Final Perspective Drawing
While working on this project, I’ve learned that keeping a one point perspective while drawing is difficult and very important. While I was drawing this, I constantly messed up because the perspective of the drawing varied each time I added a new object to the picture. Some orthagonal lines were not connected to the center and some horizontal lines were at a slope. In order for the picture to look right, each object had to have correct, straight lines and each object had to have correct visual representations because everything was in a different place in relation to the center point. By learning this, it made my drawing to turn out better. If each object had lines that weren't straight, the drawing would look crooked and as if multiple people were looking at it from multiple angles. This would defeat the purpose of the drawing being from a one point perspective.
If I had to redo this assignment, I would definitely focus more on how it looked.
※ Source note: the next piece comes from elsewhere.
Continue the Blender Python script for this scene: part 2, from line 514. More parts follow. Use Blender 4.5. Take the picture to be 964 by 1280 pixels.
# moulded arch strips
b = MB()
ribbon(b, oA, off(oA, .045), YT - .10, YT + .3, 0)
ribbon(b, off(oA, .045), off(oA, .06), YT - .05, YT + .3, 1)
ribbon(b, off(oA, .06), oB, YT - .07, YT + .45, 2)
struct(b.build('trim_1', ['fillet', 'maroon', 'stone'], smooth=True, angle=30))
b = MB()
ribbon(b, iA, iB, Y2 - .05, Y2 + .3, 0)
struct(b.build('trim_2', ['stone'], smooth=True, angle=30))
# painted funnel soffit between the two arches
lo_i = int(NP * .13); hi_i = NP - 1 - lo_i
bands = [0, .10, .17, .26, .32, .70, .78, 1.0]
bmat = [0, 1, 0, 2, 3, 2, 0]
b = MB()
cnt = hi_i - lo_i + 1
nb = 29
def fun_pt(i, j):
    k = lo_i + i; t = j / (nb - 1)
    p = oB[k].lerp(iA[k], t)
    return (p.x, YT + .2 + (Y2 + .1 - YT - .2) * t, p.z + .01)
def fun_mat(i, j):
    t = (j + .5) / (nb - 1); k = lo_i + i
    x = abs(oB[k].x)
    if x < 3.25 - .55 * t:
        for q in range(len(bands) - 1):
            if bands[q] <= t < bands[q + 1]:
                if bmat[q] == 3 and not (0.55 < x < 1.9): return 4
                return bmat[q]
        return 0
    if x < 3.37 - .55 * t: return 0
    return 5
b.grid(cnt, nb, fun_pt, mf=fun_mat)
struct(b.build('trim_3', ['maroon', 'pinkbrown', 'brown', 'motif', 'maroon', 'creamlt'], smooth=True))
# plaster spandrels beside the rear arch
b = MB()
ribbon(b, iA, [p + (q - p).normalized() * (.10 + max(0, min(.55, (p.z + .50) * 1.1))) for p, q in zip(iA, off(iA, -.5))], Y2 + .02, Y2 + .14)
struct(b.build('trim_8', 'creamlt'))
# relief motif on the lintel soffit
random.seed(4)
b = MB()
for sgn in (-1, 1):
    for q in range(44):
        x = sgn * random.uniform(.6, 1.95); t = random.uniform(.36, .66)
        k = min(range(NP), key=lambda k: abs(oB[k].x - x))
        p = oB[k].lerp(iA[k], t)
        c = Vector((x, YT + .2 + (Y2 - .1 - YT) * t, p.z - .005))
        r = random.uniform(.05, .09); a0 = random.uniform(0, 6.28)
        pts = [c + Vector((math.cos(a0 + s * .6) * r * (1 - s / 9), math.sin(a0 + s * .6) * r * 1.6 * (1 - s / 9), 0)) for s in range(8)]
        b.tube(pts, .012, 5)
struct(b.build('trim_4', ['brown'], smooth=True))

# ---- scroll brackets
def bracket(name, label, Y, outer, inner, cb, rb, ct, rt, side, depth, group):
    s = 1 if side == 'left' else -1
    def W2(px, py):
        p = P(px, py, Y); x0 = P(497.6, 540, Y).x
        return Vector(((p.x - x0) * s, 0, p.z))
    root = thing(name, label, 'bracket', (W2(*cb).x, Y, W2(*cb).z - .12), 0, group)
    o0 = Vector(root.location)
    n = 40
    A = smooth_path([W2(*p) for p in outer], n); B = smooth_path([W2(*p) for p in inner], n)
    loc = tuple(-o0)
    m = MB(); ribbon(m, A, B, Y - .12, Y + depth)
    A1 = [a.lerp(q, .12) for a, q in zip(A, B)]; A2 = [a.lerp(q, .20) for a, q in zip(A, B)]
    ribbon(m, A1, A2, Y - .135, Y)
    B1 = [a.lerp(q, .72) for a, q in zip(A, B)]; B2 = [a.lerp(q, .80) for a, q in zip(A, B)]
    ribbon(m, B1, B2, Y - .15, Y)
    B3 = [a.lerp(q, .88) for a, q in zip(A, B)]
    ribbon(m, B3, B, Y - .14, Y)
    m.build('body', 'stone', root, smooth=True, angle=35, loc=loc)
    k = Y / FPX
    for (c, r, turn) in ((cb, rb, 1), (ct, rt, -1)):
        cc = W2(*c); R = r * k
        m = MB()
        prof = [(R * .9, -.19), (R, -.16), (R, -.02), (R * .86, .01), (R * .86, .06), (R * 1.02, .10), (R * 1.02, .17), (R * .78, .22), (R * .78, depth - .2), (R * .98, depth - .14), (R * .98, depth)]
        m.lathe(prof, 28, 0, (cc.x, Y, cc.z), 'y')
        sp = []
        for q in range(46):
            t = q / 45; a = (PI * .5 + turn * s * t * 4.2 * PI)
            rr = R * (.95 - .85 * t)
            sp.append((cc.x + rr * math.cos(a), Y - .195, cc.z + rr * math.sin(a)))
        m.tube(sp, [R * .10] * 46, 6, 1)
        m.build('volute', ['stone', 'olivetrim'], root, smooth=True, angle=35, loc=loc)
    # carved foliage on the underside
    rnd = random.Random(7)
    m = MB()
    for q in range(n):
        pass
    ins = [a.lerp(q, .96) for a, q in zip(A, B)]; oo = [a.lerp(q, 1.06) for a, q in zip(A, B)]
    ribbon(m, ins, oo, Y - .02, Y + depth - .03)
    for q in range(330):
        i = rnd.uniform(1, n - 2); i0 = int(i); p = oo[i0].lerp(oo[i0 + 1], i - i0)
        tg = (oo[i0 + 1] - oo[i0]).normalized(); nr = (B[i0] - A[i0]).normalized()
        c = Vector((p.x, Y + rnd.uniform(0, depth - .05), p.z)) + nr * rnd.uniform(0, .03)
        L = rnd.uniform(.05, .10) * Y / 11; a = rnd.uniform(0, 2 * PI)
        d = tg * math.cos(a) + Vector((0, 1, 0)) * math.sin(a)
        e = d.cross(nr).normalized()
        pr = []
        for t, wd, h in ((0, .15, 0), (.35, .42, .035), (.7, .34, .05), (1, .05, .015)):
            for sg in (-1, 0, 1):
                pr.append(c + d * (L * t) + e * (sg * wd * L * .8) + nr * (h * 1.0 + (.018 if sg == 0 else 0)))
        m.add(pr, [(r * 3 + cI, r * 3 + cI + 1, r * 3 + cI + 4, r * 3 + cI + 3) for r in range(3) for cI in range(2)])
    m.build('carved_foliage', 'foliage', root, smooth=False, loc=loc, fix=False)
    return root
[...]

Some objects weren’t drawn to scale, now that I look at it, and I think I spent too much time on things of a lesser importance. I wouldn’t focus so much on the details as I had tried to do this time because I feel as though the perspective should be most important. After I get the perspective right, the details would just fall into place. If I had to give advice to someone who hadn't done this project before, I would say that they should use their eyes to most determine the way the drawing should look. Your eyes are the best way of making the drawing look the proper perspective and the best in relation to how the room actually looks.
The resources that helped me the most are my eyes and the ruler. My eyes helped me because I had to determine how the room looked, how to represent it on paper properly, and how to make sure that the perspective was mostly correct. The ruler helped me take what I was looking at and draw it. It helped me make straight lines, proper scales and neat objects.